To activate your muscles to the max adjust your incline to 30 or 45 degrees the next time you bench press, say exercise scientists.
Carried out using free weight barbells, their small study questions the traditional, horizontal position many still use for the bench press.
The team from the Univesity of Toledo recruited 14 healthy men whose average age was 21, all of which had more than a year's worth of experience in strength training.
They averaged 8.7 per cent body fat, making them a lean, fit group, and participants set their own intensity levels.
Two sessions were held within 48 hours of each other and for each one, participants were asked to refrain from upper body strength training for 48 hours before starting and also to avoid strenuous exercise for 24 hours beforehand.

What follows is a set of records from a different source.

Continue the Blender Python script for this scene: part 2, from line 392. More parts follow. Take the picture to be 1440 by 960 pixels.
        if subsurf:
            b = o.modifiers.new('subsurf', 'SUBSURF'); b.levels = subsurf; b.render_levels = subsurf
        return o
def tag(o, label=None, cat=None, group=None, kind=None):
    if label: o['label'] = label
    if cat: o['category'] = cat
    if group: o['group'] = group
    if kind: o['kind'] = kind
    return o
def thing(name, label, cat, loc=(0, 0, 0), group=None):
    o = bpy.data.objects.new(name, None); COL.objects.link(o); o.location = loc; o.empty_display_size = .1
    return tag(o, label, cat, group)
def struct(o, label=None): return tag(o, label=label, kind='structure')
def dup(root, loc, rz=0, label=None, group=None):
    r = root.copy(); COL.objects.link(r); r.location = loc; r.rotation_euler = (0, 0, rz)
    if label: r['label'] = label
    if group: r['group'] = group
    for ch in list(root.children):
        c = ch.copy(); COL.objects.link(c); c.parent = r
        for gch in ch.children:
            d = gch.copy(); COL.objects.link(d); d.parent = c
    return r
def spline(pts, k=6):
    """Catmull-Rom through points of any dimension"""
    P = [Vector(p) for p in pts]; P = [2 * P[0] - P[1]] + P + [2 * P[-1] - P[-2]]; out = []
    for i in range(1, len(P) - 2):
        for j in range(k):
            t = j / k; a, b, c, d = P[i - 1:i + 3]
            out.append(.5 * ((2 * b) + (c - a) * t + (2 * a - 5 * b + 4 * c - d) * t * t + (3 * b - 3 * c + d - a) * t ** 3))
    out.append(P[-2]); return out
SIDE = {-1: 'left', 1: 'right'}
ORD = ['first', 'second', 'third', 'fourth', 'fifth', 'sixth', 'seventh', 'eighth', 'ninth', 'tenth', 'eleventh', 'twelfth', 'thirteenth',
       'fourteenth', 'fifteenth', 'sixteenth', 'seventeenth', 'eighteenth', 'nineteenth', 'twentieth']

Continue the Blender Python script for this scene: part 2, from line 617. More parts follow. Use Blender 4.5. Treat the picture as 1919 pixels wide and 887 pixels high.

After a five-minute warm-up on a stationary bicycle, participants performed a set of 10 reps, followed by a set of six reps of barbell bench press on a horizontal angle.
Next, researchers worked with participants to determine each one's maximum bench at a horizontal angle.
After a recovery break, participants with performed six reps of the bench press at angles of 0, 30, 45 and -15 degrees to familiarize them for the next session.
In the second session, researchers attached the young men to electrodes to assess their contractions.
After they warmed up, participants were asked to contract each of the target muscles to the max for five seconds in order to normalize the data picked up by the electrodes.
Next, they performed one set of six reps at each of the four aforementioned angles using barbells that weighed 65 per cent of their maximum bench.
Targeting the upper and lower pectoralis major, anterior deltoid and lateral triceps brachii, the researchers' observations led them to conclude that an incline of 30 or 45 degrees is optimal.
"The results suggest that an incline bench angle of 30° is more beneficial than 45° as it resulted in the same upper pectoralis activation but 30° resulted in great lower pectoralis activation," write the researchers.
As for performing the bench press on the horizontal, it's still an effective move, say the researchers, but it activates fewer muscles than the angles of 30 and 45 degrees.
The study was published in the European Journal of Sport Science.